Device aliases, also called device names, are short names associated with I/O adapters in an I/O subsystem.

For example, network uplinks have aliases such as vmnic0, vmnic1, and so on. SCSI adapter objects in the storage subsystem and graphics device objects also have aliases. A hardware device can be presented as multiple I/O adapters in the I/O subsystem. The I/O adapters can be of a different type from the underlying physical device. For example, an FCoE device is a storage I/O adapter that uses NIC hardware. Software iSCSI is a storage adapter using the network stack at the IP layer. Therefore, in the ESXi native driver model, aliases formally refer only to I/O adapters, and not to physical devices such as a PCI NIC or a PCI HBA.

Device Alias Assignment

A stateless ESXi deployment model is one where the ESXi host is not installed on hard disks, and is typically booted by using PXE. A stateful ESXi deployment model is one where the ESXi host is installed on local hard disks. Device alias assignment occurs during a stateless ESXi boot or a fresh installation of stateful ESXi. The ESXi host assigns aliases to I/O adapters in an order which is based on the underlying hardware enumeration order. The ESXi host assigns aliases first to on-board devices and then to add-in cards based on slot order. The ESXi host cannot assign aliases to absent devices or devices without supported drivers.

Аn uplink that uses a NIC that is built into the motherboard receives a vmnicN alias with lower number compared to an uplink of a PCI add-in card. The NIC driver might register more than one uplink. If one of the uplinks does not correspond to an enumerable hardware device, the ESXi host assigns the next available alias to the uplink after the uplink is registered with the system.

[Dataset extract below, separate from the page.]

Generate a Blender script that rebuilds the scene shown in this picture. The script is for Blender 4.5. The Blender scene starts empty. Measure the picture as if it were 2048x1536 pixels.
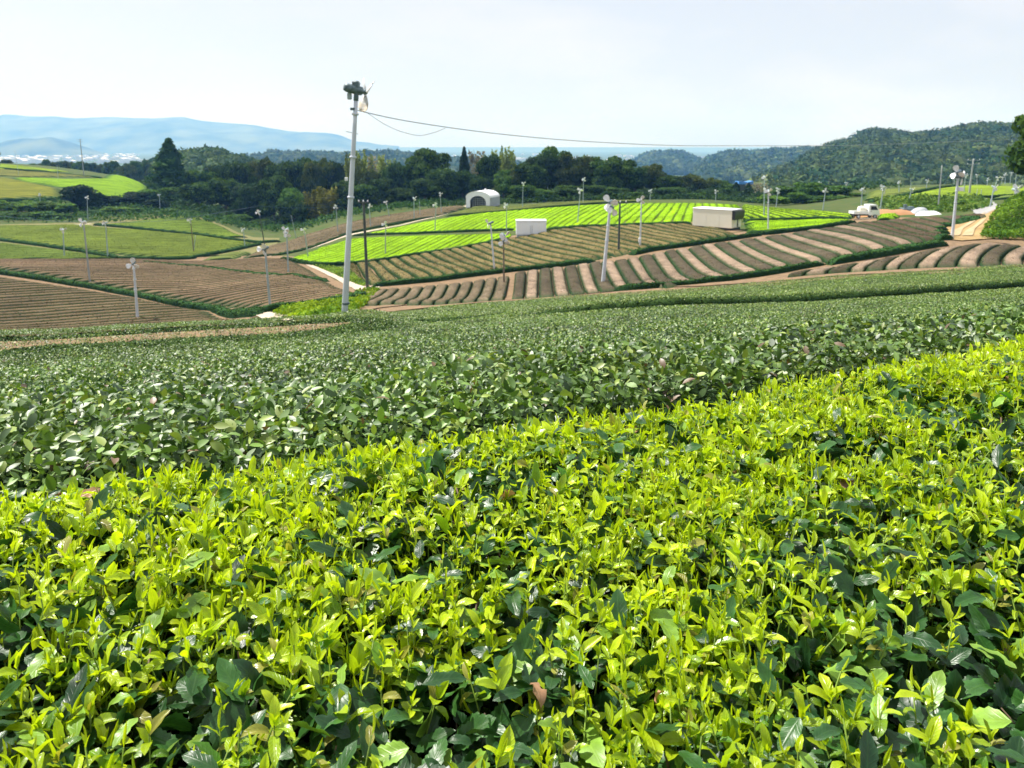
import bpy, math
import numpy as np
from mathutils import Vector

# ------------------------------------------------------------------ camera, sky, sun, exposure
S = bpy.context.scene
COL = S.collection
FPX = 1538.0                       # focal length in photograph pixels (2048 wide)
CX, CY = 1024.0, 476.0             # where the optical axis meets the picture (lens is shifted down)
PITCH = math.atan(184.0 / FPX)     # camera looks slightly down; horizon sits at row 292
cam = bpy.data.cameras.new('camera')
co = bpy.data.objects.new('camera', cam); COL.objects.link(co); S.camera = co
cam.sensor_width = 36.0
cam.lens = FPX / 2048 * 36
cam.shift_y = -(768 - CY) / 2048
cam.clip_start = 0.05; cam.clip_end = 60000
co.location = (0, 0, 0)
co.rotation_euler = (math.radians(90) - PITCH, 0, 0)
cam.dof.use_dof = True; cam.dof.focus_distance = 1.3; cam.dof.aperture_fstop = 15

SUN_EL, SUN_AZ = math.radians(58), math.radians(-56)    # azimuth from straight ahead, negative = to the left
W = bpy.data.worlds.new('World'); S.world = W; W.use_nodes = True
nt = W.node_tree; nt.nodes.clear()
def wn(t, **k):
    n = nt.nodes.new(t)
    for a, b in k.items(): setattr(n, a, b)
    return n
sky = wn('ShaderNodeTexSky', sky_type='NISHITA', sun_disc=False, sun_elevation=SUN_EL, sun_rotation=SUN_AZ,
         air_density=1.0, dust_density=2.5, ozone_density=1.5, altitude=100)
tc = wn('ShaderNodeTexCoord'); mp = wn('ShaderNodeMapping'); mp.inputs['Scale'].default_value = (1, 1, 3.5)
nz = wn('ShaderNodeTexNoise'); nz.inputs['Scale'].default_value = 3.0; nz.inputs['Detail'].default_value = 8; nz.inputs['Roughness'].default_value = 0.55
rp = wn('ShaderNodeMapRange'); rp.inputs['From Min'].default_value = 0.45; rp.inputs['From Max'].default_value = 0.72
rp.inputs['To Min'].default_value = 0.66; rp.inputs['To Max'].default_value = 1.0
mx = wn('ShaderNodeMix', data_type='RGBA'); bgd = wn('ShaderNodeBackground'); wo = wn('ShaderNodeOutputWorld')
mx.inputs['B'].default_value = (6.0, 5.95, 6.15, 1)     # thin bright overcast veil lit by the sun
nt.links.new(tc.outputs['Generated'], mp.inputs['Vector']); nt.links.new(mp.outputs['Vector'], nz.inputs['Vector'])
nt.links.new(nz.outputs['Fac'], rp.inputs['Value']); nt.links.new(rp.outputs['Result'], mx.inputs['Factor'])
nt.links.new(sky.outputs['Color'], mx.inputs['A']); nt.links.new(mx.outputs['Result'], bgd.inputs['Color'])
bgd.inputs['Strength'].default_value = 0.1
nt.links.new(bgd.outputs['Background'], wo.inputs['Surface'])

sd = bpy.data.lights.new('sun', 'SUN'); sd.energy = 4.8; sd.angle = math.radians(0.53); sd.color = (1.0, 0.97, 0.92)
so = bpy.data.objects.new('sun', sd); COL.objects.link(so)
sv = Vector((math.sin(SUN_AZ) * math.cos(SUN_EL), math.cos(SUN_AZ) * math.cos(SUN_EL), math.sin(SUN_EL)))
so.rotation_euler = sv.to_track_quat('Z', 'Y').to_euler(); so.location = (-30, 60, 60)
S.view_settings.view_transform = 'Standard'; S.view_settings.look = 'None'
S.view_settings.exposure = 0.66; S.view_settings.gamma = 1.0
S.cycles.max_bounces = 8; S.cycles.diffuse_bounces = 3; S.cycles.glossy_bounces = 3
S.cycles.transmission_bounces = 4; S.cycles.transparent_max_bounces = 8; S.cycles.volume_bounces = 3
S.cycles.sample_clamp_indirect = 6.0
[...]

Persistence of Device Alias Configuration

After the ESXi host assigns aliases, alias configuration is persisted. The ESXi host attempts to keep the alias of each device the same regardless of the ESXi version updates, or hardware changes, such as adding or removing devices from slots.

The persistence of the alias configuration depends on the deployment model.
  • In stateful systems, the alias configuration is persisted locally on the host.
  • In stateless systems, if you do not manage the stateless system by using host profiles, the alias configuration is not persisted locally on the host.
  • In stateful and stateless systems that you manage by using host profiles, the alias configuration is persisted in the host profile. If you apply a host profile to a stateful host, the host profile overrides any locally persisted alias configuration.

Changes in the Device Alias Configuration

The persistence of alias configuration is based on the bus addresses of devices. If the bus address of a device is altered, the persisted alias configuration becomes inapplicable and the aliases assigned to the device might change.

Changes in the device alias configuration might occur in the following cases:
  • A driver upgrade might enumerate or present an I/O adapter differently to the system compared to how the I/O adapter is presented before the driver upgrade.
  • A stack upgrade might result in changes to parts of a multi-module driver setup, or to the ESXi I/O stack that supports a multi-module driver.
  • BIOS or device firmware upgrades might lead to incomplete port or slot information.
  • Changes in the slot position of a device.
Note: If you remove a device from the system, the alias configuration of the I/O adapters of the device is removed. If you add the same devices back to the system later, the I/O adapters of the device might not receive their previous aliases.

Device Alias Configuration in ESXi Clusters

Initial alias configuration is the same across a cluster of identical systems. However, even on a cluster that is considered homogenous, small differences in hardware or firmware might result in differences in the alias configuration between hosts.

Differences in the processing order during driver binding can also result in differences in alias configuration. For example, a NIC driver registers two uplinks, uplink-1 and uplink-2, for two ports of the same PCI device, where one of the ports is not hardware enumerable by the system. Timing changes in the order of registration of the uplinks might result in differences in how the ESXi hosts assign aliases to the uplinks. One ESXi host might assign the hardware-based alias to uplink-1, and another ESXi host might assign the hardware-based alias to uplink-2.

To match alias configuration across homogeneous hosts, you can use host profiles. The Device Alias Configuration host profile applies alias configuration to an ESXi host by mapping devices in the alias configuration to the ESXi host devices. The mapping operation is based on the hardware information sources that are used as the basis for initial alias assignment. For more information about information sources used for alias assignment, see the Knowledge Base article KB 2091560.

The Device Alias Configuration host profile also flags errors, for example, when a device is present in the host profile but not present on the host.

A heterogenous cluster does not have the same default alias configuration across its hosts. Due to the differences between the devices, a host profile cannot be applied cleanly.